Pourquoi un élargissement de la responsabilité des juges, uniquement pour la juridiction pénale ? Il en est de même pour l’évaluation, qui au fond en est indissociable. Pourquoi une séparation des carrières seulement pour cette juridiction, et uniquement entre le Siège et le Parquet ? Alors que, par exemple, toutes les administrations, tous les établissements publics sont des justiciables, et pas seulement de la juridiction administrative... De même, ne devrait-on pas séparer les fonctions de garde des Sceaux ou de ministre de la Justice de tout autre mandat ? Et si on reconnaît l’existence de manquements et de violations de règles et de principes de la part des juges, ne devrait-on fournir aux justiciables des moyens de prévention appropriés, notamment dans le domaine de la récusation, qui reste à ce jour un terrain « maudit » ? Autant d’interrogations qui ne sont pas vraiment nouvelles, mais qui embarrassent de nombreux décideurs. Pourtant, s’il faut être conséquent, il ne me semble pas qu’on puisse valablement éluder ces questions auxquelles pense tout justiciable quelque peu renseigné sur la réalité des institutions françaises.

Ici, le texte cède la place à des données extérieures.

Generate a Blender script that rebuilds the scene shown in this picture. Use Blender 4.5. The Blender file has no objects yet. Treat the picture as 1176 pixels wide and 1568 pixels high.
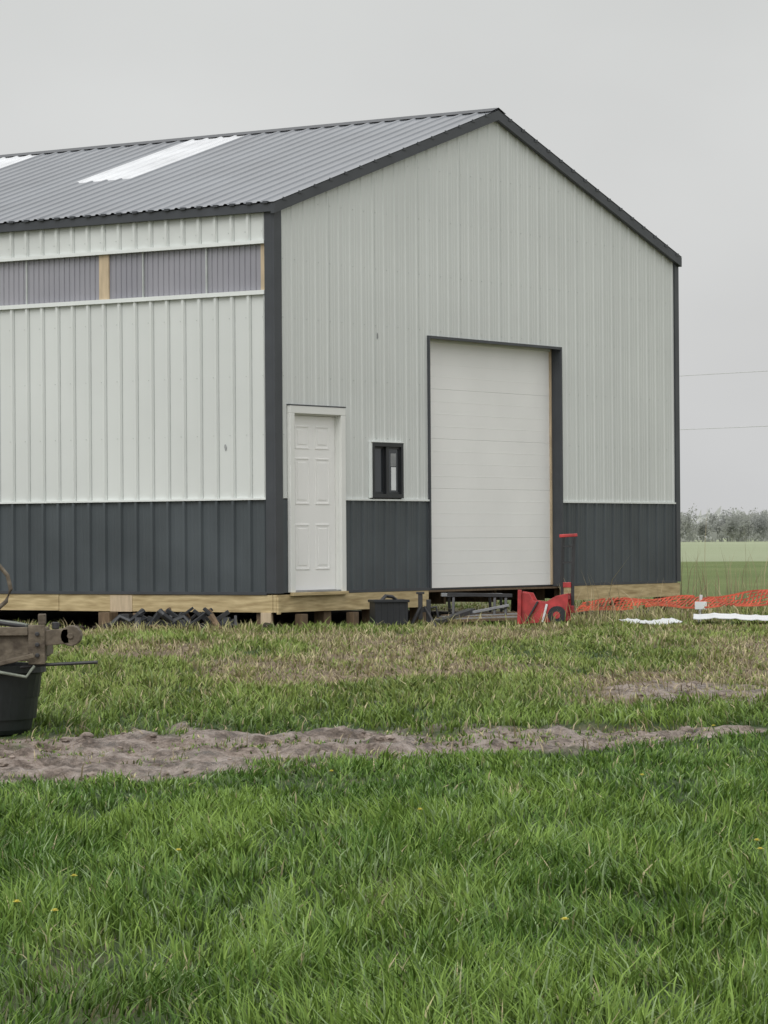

Il serait très dommageable pour la démocratie que l’issue se joue aux moyens de pression dans un court terme des parties en présence. Les justiciables sont très loin de posséder les moyens organisationnels et les « relations » des corporations de la magistrature qui comptent des professeurs associés aux universités les plus prestigieuses, des conseillers de ministres et de premiers ministres, des directeurs d’établissements publics... Mais, justement, c’est cette "logique du plus influent" qui a très largement contribué à l’aggravation de dysfonctionnements dont le pays prend de plus en plus conscience, dans un contexte où la sanction politique permanente que constituent les « alternances » électorales dure depuis vingt-cinq ans. Il me semble qu’il est grand temps de proposer aux citoyens une autre conception de la démocratie.